This painting is in oil paint on canvas measuring 588 x 462 mm (fig.1). The support is a single piece of plain woven canvas. The thickness of the threads is variable and the weave a little uneven; there are approximately 15 vertical threads and 9 horizontal per square centimetre. An X-radiograph would be uninformative about the canvas due to the larger aluminium honeycomb panel that was marouflaged to the back of the previously unlined painting in 1985, and which would dominate the image. Before that date the painting was attached with hand-made nails to a four-member strainer made of pine with nailed, half-lap joints. The front face of this strainer was chamfered; its bars were between 38 and 45 mm (1 ½ and 1 ¾ ins) wide and approximately 12 mm (½ inch) thick. A very similar strainer exists on the unlined painting of John Banckes of 1676 by Sir Godfrey Kneller (T05019).
The tacking edges are extant on the painting, with the pinkish grey ground extending across their entire width.
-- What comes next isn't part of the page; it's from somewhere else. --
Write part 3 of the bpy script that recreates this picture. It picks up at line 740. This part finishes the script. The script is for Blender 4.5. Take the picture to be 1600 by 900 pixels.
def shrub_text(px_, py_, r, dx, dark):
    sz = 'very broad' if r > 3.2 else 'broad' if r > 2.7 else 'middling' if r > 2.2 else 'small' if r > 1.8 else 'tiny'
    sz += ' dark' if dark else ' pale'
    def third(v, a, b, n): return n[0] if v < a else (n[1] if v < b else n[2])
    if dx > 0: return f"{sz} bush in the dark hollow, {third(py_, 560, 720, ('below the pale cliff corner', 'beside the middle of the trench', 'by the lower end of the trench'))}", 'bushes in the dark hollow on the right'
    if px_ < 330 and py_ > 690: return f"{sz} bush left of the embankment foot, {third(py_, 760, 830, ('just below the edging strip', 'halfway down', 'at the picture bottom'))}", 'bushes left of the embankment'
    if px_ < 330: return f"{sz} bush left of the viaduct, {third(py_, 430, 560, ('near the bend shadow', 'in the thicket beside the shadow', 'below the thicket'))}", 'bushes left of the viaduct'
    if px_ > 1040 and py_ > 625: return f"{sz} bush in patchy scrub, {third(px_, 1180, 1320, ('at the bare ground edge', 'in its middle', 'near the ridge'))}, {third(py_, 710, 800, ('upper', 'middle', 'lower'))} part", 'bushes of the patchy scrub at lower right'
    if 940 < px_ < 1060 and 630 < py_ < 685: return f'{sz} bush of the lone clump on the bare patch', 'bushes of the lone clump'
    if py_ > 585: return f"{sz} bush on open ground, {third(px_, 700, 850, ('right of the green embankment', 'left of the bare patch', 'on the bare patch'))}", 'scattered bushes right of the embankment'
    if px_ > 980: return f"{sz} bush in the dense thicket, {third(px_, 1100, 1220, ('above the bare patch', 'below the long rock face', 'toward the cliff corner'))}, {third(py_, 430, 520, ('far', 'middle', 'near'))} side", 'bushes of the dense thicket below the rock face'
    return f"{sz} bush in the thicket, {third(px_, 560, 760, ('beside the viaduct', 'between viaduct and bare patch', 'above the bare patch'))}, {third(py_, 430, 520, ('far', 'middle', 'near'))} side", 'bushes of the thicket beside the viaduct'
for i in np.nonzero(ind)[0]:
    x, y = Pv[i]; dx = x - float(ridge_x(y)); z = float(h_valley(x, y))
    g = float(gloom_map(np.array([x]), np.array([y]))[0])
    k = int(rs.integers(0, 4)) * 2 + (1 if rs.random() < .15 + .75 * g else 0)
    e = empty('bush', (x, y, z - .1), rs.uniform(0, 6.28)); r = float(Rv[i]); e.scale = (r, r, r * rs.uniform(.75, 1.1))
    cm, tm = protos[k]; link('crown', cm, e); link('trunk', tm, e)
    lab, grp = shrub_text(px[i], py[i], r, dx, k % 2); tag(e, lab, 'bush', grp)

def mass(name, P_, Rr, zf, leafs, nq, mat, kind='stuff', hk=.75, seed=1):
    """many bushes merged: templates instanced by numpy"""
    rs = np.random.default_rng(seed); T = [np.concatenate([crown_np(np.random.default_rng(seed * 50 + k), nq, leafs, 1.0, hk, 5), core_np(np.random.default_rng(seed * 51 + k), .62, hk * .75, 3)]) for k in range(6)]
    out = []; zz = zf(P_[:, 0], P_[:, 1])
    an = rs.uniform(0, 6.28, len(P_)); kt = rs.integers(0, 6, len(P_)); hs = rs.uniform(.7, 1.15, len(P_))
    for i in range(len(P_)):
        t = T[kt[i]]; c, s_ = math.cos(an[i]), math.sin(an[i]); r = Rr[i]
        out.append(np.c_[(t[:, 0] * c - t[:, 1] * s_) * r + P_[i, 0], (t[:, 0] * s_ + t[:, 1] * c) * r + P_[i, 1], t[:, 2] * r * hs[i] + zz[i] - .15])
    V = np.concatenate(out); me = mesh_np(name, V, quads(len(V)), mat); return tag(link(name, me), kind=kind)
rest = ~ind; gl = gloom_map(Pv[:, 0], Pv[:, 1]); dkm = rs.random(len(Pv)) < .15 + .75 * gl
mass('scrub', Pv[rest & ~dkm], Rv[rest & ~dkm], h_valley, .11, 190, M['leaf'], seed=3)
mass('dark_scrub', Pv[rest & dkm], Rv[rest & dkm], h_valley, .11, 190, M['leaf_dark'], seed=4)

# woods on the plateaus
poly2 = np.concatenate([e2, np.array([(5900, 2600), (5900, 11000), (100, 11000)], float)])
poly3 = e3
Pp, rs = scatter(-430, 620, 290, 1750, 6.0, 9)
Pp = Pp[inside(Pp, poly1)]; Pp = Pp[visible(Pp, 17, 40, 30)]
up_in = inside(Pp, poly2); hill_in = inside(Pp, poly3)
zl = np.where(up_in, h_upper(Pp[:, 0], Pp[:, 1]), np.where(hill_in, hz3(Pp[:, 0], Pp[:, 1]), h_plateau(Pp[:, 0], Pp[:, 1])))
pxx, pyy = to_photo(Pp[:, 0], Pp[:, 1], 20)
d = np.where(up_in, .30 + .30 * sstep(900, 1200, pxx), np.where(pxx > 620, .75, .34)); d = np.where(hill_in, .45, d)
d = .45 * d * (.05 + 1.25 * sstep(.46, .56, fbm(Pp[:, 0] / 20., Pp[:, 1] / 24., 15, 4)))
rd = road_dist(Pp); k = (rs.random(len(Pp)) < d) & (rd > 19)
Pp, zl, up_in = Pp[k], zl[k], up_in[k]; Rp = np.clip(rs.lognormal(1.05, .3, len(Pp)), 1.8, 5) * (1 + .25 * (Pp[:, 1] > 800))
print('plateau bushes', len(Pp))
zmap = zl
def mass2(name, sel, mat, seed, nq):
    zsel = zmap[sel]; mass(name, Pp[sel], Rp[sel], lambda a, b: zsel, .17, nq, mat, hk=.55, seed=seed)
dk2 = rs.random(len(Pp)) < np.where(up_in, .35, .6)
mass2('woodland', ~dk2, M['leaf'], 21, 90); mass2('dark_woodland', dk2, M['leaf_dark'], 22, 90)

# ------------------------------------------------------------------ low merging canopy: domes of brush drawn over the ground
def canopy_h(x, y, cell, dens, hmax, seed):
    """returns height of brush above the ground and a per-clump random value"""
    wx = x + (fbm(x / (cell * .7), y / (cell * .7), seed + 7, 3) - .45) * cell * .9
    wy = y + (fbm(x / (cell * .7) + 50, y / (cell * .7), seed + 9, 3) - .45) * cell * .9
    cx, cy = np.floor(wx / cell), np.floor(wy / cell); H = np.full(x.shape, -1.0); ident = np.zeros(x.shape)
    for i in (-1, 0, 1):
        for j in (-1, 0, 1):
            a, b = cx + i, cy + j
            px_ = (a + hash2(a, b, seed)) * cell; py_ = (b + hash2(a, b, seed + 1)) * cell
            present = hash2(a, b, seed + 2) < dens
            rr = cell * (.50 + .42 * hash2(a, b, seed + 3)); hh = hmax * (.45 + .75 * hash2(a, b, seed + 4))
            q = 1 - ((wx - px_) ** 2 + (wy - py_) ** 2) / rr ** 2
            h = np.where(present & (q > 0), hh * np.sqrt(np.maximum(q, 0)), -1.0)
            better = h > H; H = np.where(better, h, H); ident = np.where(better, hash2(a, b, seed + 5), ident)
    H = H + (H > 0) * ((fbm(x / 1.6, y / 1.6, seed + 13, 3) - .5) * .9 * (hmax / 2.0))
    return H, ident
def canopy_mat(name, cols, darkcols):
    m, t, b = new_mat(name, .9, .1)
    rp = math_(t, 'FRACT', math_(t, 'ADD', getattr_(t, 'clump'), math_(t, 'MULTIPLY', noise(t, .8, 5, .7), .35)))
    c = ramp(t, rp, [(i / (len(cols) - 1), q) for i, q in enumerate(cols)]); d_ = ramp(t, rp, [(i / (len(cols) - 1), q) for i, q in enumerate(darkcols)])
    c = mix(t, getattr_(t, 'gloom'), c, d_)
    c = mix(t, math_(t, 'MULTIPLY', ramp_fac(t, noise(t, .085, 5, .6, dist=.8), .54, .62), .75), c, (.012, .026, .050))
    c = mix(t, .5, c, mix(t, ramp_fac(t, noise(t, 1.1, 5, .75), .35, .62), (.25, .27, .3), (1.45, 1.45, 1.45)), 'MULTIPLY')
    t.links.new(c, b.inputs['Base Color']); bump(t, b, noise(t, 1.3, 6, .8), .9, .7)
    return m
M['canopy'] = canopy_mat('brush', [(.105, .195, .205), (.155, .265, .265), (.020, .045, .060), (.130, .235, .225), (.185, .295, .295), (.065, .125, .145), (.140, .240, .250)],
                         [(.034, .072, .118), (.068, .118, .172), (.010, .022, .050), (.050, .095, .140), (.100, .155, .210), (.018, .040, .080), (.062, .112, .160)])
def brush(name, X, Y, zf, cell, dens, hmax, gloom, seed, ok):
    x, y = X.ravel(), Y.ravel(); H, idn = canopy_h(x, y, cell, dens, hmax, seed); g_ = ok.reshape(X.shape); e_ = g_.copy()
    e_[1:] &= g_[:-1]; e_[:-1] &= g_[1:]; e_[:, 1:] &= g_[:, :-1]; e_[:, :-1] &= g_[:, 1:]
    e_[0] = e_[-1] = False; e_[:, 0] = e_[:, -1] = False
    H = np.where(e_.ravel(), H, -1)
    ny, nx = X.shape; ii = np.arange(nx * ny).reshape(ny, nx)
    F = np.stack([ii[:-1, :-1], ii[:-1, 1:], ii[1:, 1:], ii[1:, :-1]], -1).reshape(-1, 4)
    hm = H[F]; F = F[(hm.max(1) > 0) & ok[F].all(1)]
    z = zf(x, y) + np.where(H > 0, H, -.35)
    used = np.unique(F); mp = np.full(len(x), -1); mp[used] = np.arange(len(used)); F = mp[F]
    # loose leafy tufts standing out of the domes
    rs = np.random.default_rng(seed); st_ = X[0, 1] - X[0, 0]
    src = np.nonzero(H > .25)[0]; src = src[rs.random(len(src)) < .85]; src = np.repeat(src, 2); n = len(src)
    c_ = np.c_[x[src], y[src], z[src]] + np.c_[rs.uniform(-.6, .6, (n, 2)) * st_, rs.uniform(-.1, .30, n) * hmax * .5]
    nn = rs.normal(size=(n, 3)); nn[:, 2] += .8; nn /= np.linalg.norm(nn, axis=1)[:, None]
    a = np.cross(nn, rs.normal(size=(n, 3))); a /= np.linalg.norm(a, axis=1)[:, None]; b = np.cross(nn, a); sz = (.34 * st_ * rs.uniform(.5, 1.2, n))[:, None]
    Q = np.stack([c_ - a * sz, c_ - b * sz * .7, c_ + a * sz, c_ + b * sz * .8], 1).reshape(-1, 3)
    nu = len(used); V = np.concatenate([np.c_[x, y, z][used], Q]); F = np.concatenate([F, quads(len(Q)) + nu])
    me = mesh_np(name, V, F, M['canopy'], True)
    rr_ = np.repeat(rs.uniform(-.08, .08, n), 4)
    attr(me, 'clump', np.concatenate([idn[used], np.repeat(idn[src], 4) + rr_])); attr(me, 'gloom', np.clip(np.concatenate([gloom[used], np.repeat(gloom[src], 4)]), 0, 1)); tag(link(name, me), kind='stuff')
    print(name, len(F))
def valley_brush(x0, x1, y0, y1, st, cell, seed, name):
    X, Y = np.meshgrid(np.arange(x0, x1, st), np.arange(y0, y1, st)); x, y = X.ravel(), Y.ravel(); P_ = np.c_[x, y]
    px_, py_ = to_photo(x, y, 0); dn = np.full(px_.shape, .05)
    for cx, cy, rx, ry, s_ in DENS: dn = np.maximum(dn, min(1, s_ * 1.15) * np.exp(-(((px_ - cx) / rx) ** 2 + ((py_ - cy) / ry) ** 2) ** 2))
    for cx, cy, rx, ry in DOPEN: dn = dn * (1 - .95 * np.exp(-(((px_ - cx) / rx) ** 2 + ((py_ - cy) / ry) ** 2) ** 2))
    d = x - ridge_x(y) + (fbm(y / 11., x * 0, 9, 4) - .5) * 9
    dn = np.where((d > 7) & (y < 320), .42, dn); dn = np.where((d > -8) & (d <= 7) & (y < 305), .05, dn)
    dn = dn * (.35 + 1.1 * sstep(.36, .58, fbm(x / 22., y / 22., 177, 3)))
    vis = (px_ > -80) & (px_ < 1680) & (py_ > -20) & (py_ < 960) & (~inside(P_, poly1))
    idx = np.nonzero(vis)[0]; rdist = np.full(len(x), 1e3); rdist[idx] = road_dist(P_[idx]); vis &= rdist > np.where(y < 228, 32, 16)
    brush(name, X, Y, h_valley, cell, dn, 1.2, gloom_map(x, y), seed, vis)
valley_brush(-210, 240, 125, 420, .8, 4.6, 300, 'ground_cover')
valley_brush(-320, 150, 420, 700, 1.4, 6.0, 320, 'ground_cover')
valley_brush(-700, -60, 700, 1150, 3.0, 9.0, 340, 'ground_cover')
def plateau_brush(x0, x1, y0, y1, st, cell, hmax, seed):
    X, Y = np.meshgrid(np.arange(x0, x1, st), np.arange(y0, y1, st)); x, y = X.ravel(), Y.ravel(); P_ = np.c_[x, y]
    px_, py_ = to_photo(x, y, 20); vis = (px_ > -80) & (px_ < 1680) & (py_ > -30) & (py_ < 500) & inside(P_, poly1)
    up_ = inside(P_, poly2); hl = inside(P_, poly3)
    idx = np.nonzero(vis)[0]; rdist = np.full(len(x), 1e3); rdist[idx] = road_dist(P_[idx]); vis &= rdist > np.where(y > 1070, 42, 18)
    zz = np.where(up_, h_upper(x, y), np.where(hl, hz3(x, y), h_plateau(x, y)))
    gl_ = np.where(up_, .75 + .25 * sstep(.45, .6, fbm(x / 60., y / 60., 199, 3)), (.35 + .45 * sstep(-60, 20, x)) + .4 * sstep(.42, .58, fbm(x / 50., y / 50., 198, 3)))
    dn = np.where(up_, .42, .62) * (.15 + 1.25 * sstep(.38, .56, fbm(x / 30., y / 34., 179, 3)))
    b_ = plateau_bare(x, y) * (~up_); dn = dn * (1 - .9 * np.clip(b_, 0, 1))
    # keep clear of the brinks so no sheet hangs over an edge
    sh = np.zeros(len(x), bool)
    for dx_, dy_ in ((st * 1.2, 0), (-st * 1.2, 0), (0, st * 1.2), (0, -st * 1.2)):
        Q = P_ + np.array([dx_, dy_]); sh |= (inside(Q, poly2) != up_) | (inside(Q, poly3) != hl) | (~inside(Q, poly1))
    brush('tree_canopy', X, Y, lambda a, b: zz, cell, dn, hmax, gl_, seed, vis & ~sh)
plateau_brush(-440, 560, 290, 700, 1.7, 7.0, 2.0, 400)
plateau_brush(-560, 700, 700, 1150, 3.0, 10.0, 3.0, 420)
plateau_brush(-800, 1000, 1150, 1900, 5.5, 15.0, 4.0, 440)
There is cusping evident on the primed tacking edge at the left and bottom but not on the other two edges or in the picture plane, suggesting that a large piece of canvas was laced onto a strainer for priming and then cut to fit the painting’s strainer.1
The ground is a pinkish grey colour and contains lead white, chalk, black and earth pigments, all bound together in oil.2 It was thickly applied and seeped through to the back of the canvas in places during application. The ground contains large lead soap aggregates with the formation of associated red lead (figs.2– 3), which indicates that its medium must be oil-based. No priming was applied to the ground, nor was any underdrawing apparent in an infrared photograph (fig.4).
The paint, opaque and medium-rich, was applied thinly with little visible brushwork or impasto. The yellow of the trompe l’oeil wooden background was mixed from lead white, lead-tin yellow, orpiment, vermilion, chalk, glassy particles, black and sienna. The composition was laid down very systematically with reserves left for the major elements, such as the documents and the tape, with other elements, the shading and the details added later (figs.5–9).
The entire picture surface is disrupted with lead soap aggregate formation (figs.5–13). These tiny spherical aggregates have developed in the ground, and then expanded until they have broken through the paint surface. There is evidence that the bands of opaque red tape were once glazed with a translucent red lake (fig.12). At high magnification grey discolouration can be discerned on the surface of the red tape; this may be blackening of vermilion (fig.13), which is a separate type of chemical alteration.
A considerable amount of surface dirt and discoloured varnish was removed in 1985, after which the painting was varnished with and retouched in Paraloid B-72 acrylic resin.